Нечего и говорить, что ренуаровское настроение весьма легко может быть использовано для фресковой живописи. Чтобы дать прелестные фрески, полные радости жизни, хотя и не высокой, но чистой, надо было лишь суметь в одно и то же время смягчить пленэрную многоцветность, солнечную пятнистость Ренуара и сохранить его теплый воздух, сохранить царственное солнце, потому что без лучей солнца — нет Ренуара.
Это–то и сделал Эспанья. Молодой художник взял у Пюви его гибкие линии, его очаровательную гамму красок, сделав ее более интенсивной, более синей; у Ренуара же он взял основную идею: идею человека–цветка, радующегося жизни, дыханию. Для этого он выбирает исключительно детей и красивых женщин. Заметно на его привлекательных панно, а также на его красивых, полных элементарного счастья картинах и влияние Ватто; Эспанья любит придавать всему характер сельского праздника утонченных горожан. У Эспанья современная душа человеческая «выезжает для отдыха» на какую–то «райскую дачу», рвет цветы на лугах и танцует в хороводе прелестнейших подростков среди розовых беседок и гроздьев винограда.

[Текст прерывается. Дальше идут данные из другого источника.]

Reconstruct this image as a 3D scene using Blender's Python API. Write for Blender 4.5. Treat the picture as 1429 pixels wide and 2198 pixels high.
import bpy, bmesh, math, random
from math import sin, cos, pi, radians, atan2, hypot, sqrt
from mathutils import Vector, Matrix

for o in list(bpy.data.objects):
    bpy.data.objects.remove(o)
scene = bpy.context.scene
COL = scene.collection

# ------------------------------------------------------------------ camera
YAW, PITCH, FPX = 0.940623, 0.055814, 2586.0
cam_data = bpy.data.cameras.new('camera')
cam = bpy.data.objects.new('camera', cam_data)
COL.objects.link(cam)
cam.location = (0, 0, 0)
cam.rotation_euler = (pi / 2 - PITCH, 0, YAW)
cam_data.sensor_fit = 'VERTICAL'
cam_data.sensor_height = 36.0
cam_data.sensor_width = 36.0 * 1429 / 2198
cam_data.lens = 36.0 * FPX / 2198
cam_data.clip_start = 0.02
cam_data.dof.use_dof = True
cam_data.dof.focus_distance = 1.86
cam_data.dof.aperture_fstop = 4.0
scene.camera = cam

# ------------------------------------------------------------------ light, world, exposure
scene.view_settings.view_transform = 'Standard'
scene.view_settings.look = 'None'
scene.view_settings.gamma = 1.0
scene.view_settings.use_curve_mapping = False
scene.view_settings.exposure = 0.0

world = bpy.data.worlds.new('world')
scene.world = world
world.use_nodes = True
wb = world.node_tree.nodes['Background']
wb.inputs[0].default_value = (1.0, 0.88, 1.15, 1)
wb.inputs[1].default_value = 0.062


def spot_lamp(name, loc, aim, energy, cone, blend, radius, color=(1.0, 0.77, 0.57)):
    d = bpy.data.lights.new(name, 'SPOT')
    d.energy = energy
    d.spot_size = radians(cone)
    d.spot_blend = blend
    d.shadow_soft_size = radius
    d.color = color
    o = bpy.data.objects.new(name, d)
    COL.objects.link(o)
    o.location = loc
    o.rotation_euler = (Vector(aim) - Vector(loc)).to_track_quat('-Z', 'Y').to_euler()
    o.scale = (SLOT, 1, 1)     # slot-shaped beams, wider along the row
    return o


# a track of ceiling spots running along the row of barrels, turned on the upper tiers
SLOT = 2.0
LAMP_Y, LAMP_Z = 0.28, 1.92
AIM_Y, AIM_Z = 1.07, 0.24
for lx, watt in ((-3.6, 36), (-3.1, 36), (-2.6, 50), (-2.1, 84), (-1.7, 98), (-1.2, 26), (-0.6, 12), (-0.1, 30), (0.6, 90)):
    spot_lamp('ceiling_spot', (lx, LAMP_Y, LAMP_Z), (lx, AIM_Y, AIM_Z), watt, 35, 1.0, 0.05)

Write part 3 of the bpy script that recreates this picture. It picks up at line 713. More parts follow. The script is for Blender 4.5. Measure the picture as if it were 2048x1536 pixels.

Если Эспанья произошел от слияния Пюви с Ренуаром, то Пио сближает Редона и Лотрека. Как Лотрек, он старается быть реалистом и ищет в реальности ее раны, ищет ужас, лежащий на дне ее. Но он переходит границу действительности, он вступает в область фантазии и символов, в область Редона. Как Лотрек, Пио избирает своим объектом по преимуществу развратную женщину; но вместо вульгарной, жалкой проститутки он изображает нам роковое, низкое и могучее, чувственное и холодное, отталкивающее и привлекательное чудовище.
Под влиянием Бодлера, вероятно, Пио любит изображать свою женщину негритянкой, мулаткой. Его Саломея—? чернокожая женщина с сахарными зубами и кровавыми губами, с глазами, полными хищного огня, со смехом чувственным и почти идиотски–животным. В матери ее, Иродиаде, тоже черной, вся своеобразная прелесть молодой пантеры исчезла; осталась только какая–то черная ведьма, полная надменной злобы.
Целую плеяду женщин собрал Пио на картине «Идолы». Здесь сочетаются в один букет все грации кошки, все прелести глаз, сверкающе черных, темно–синих или загадочно зеленых; тут и кокетливые улыбки, и позы зовущей неги, и какая–то мрачная неподвижность настоящего идола, привыкшего принимать поклонения. Все это раскинулось в роскошной обстановке ресторана, при блеске люстр, в атмосфере, насыщенной вином и духами. И впереди вытянулось полулежащее существо в каком–то длинном цветном таларе, опирающееся головою на руку. Черты лица его почти нечеловечески обострены, они полны утомлением разврата, они явно выдают вырождение–кошачьи глаза полны какого–то импонирующего презрения и холодной пресыщенности; на голове убор из яркоцветных страусовых перьев. Это — «Венера» Пио, или сам сатана в образе женщины, это — олицетворение жадной равнодушной самки, требующей жертв, продающей наслаждение своим телом за цену здоровья, разума, жизни.
Лотрек представляет нам женщину в крайнем ее унижении, навязанном ей «почтенной публикой». Но ведь эта женщина может мстить, она пускает в ход все свои ресурсы и, если удастся заполучить чье–нибудь сердце в свои когти, — с какой стати станет она жалеть его? Мужчина сделал из многих женщин рабынь, все существо которых он покупает за деньги; как же не понять, как не почувствовать женщине, что это — враг, победитель? Она чувствует в то же время, что она слабее. Она замыкается в себе, она готовит в своем сердце самые тонкие, самые губительные яды, и если может мстить — то мстит без всякой жалости. Тут нечему удивляться. И вот буржуа, полный эгоистической жажды женщины, стоит со страхом перед своею жертвою, перед тем опасным чудовищем, в которое он превратил свою сестру, свою подругу; теперь он видит в ней что–то мистическое, какое–то воплощение злого начала!